Icons and Iconoclasts
In secular culture, an icon, according to Webster’s Dictionary, is “an object of uncritical devotion”, for example, an “icon of industry” or an “icon of the theatre”. An iconoclast, according to Webster’s Dictionary, is one who “attacks established beliefs or institutions”. We can certainly observe iconoclastic behavior in today’s world as in past history.
In the religious world, an icon is an image which opens the heart to the divine presence. The Orthodox Church venerates icons in their worship practices. Many in the Western Church have discovered the comfort, peace, and power of praying through icons for a deeper connection with God.
A liturgy for the blessing of icons invites hope and healing:
May all who call upon you in true faith and ask of your compassion with a pure heart, receive health and healing.
May every word or deed done in the name of this icon shine your Gospel message of hope, redemption, and love.
Why am I musing on icons and iconoclasts?
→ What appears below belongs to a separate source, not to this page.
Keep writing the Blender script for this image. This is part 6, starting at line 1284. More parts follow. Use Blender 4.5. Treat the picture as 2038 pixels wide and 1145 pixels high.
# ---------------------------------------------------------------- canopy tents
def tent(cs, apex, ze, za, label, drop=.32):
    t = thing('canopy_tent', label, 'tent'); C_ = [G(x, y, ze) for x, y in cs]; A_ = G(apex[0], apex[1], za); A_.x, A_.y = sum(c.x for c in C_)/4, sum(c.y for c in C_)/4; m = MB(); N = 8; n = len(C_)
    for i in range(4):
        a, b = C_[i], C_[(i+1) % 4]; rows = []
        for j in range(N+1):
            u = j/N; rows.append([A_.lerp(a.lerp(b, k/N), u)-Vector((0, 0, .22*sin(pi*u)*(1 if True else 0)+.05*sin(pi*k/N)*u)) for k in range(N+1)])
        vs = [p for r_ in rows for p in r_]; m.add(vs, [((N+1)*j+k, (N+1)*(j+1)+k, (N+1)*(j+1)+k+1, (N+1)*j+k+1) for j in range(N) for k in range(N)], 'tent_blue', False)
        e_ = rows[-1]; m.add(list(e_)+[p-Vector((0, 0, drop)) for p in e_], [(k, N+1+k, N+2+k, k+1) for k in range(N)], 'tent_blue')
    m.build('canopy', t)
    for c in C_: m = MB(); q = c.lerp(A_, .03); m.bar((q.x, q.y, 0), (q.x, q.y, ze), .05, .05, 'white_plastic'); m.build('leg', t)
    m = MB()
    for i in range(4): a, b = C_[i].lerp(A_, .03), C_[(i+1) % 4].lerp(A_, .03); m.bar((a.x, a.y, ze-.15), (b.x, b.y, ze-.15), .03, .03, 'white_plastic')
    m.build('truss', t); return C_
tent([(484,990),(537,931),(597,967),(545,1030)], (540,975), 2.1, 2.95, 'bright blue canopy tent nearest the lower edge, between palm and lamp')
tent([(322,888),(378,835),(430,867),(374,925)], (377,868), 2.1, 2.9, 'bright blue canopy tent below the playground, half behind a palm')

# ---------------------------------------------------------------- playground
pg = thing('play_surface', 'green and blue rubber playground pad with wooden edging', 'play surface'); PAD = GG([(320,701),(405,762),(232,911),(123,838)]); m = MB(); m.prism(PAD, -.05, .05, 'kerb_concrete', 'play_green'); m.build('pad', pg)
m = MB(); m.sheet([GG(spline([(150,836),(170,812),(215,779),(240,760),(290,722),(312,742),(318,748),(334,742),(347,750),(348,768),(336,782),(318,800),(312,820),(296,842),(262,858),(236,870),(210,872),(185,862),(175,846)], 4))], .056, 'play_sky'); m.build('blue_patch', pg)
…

On December 4, our Church remembers John of Damascus, a rather obscure 8th century priest in the Holy Lands. We have John of Damascus to thank for his defense of Holy Images in the face of the Byzantine emperor’s edict against Holy Images which forbade the veneration of sacred images and ordered the destruction of these images. This was known as the iconoclastic controversy espoused by a theology/heresy that Christ had only a divine nature and therefore any material representation was evil.
In his “Apologies (Treatises) against the Iconoclasts and in Defense of the Holy Images”, John argued that painted or wooden images were not false idols, but were saints or the Lord portrayed as human. These objects were venerated, not worshiped. Only God can be worshiped. John maintained that the heresies rejected the very Incarnation of Jesus.
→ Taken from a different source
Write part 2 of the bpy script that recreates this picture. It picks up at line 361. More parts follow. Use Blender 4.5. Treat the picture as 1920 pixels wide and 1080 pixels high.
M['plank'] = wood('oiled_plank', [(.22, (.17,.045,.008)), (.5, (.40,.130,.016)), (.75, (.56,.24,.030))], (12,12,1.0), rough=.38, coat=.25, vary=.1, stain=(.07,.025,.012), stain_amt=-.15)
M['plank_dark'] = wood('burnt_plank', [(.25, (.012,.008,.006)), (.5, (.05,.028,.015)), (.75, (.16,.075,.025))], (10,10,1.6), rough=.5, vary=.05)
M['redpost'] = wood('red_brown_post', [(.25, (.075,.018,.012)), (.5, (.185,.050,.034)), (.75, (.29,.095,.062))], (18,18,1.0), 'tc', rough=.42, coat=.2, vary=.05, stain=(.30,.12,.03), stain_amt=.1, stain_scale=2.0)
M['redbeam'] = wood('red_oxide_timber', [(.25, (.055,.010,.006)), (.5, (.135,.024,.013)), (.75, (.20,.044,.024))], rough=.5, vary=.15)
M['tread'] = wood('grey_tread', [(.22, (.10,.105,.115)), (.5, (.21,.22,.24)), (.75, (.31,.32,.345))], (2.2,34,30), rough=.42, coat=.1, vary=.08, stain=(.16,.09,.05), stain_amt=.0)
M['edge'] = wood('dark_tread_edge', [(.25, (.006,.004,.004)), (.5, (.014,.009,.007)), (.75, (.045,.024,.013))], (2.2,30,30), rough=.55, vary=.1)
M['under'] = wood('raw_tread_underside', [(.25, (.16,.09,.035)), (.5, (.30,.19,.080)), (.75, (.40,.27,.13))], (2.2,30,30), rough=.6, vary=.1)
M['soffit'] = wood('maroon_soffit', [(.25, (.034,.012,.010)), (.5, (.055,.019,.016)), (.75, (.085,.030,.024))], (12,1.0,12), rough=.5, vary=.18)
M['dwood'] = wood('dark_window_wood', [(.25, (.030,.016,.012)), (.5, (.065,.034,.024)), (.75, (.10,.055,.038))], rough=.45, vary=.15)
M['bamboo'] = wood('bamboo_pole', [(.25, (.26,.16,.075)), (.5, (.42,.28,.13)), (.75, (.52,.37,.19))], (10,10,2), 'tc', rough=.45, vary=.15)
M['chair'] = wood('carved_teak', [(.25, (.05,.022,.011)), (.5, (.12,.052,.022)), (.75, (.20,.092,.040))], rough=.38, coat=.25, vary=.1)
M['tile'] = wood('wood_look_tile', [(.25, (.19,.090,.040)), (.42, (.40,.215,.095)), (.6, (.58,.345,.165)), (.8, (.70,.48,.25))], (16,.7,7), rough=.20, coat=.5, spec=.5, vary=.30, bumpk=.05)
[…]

The Seventh Ecumenical Council, in 787, decreed that crosses, icons, the book of the Gospels, and other sacred objects were to receive reverence or veneration, expressed by salutations, incense, and lights, because the honor paid to them passed on to that which they represented. (Lesser Feasts and Fasts).
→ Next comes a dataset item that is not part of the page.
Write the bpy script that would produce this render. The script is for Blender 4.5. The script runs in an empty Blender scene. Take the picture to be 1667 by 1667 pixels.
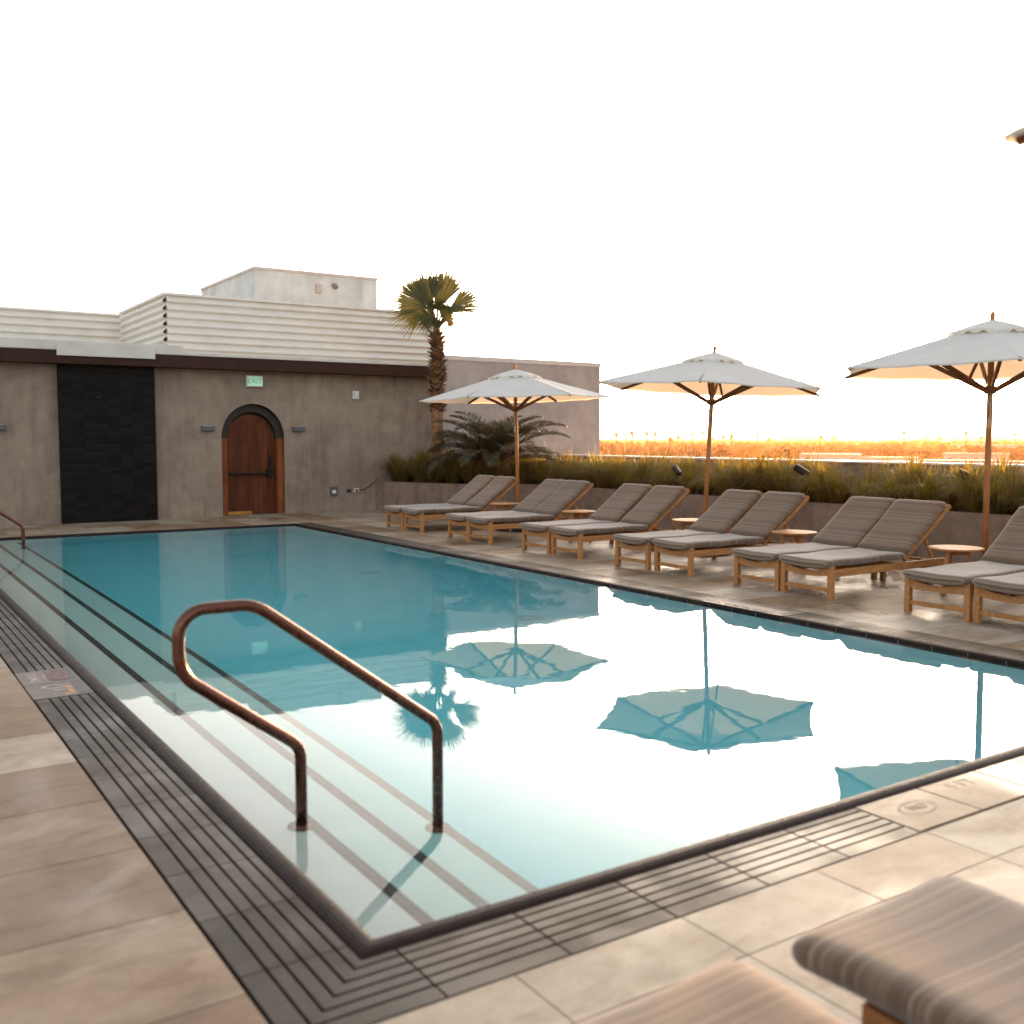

John’s voice mattered in this era of Church controversy. John’s voice encouraged the Church to take a clear stand. We revere the cross today because of the courage of our Church leaders in the first millennia. Grounded in our faith, where can our voice matter today?
Let us pray the collect for John of Damascus:
Confirm our minds, O Lord, in the mysteries of the true faith, set forth with power by your servant John of Damascus; that we, with him confessing Jesus to be true God and true Man, and singing the praises of the risen Lord, may by the power of the resurrection, attain to eternal joy; through Jesus Christ our Lord, who lives and reigns with you and the Holy Spirit, one God, now and forever. Amen.